His comics career started in 1984, working for Harvey Kurtzman on the anthology Nuts before working for Mad Magazine and Cracked. Moving into full-blown comics like Minimum Wage has seen him work on the likes of Heavy Metal, Zombie World, From the Ashes, White Like She, The Mask, Heavy Metal, Otois Goes To Hollywood, Dirty Stories, Penthouse Comix and bizarrely, Scooby Doo for DC and Teenage Mutant Ninja Turtles Adventures for Archie Comics. There’s even a 2009 Unlimited, Star Wars Tales and Looney Tunes in there somewhere. And a couple of novels, screenplays and the like.
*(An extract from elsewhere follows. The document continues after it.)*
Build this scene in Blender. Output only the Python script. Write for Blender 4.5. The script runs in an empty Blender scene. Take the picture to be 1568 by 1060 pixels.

[I]n 2024, Bob Fingerman launched a massive career retrospective/monograph called That’s Some Business You’re In, taken from what his father used to say whenever Bob would talk to him about his work. I mean, I’ve read a lot of Bob’s work and.. yeah, his dad probably had a point. He’s crowdfunding on the do-everything-but-draw-the-book service Zoop, and will be “brimming with art, a career memoir, and all kids of anecdotal content from my four decades, thus far! From Cracked to MAD, from men’s mags to meaningful graphic novels, and everything in between!”

Justine at Gamers Grade reports on the fully funded forthcoming folio.

That’s Some Business You’re In is a career-spanning art book, brimming with content that even though old will be new to most readers. Plus, tons of recent art. It also is a damned good read, with a foreword by Bill Sienkiewicz, then starting with a detailed career memoir, and followed by individual sections highlighting and elaborating on specific topics and phases, from student years, to his time as “one of the usual gang of idiots” in MAD magazine, to his signature works like Minimum Wage, Recess Pieces and the more recent Dotty’s Inferno.

Check out Bob’s Zoop page to get in on the book and on extras.

hat tip to the Lexington Public Library for the Dewey Decimal spacers

feature image via The Library of Congress

2 thoughts on “Saturday Night at the Library With…

  1. That Raina Telgemeier exhibit look like fun! Thanks for posting, because I would never have known about it otherwise 😀

    1. I think the exhibit is over now, as they have announced one about Gordo, which DD wrote about here earlier.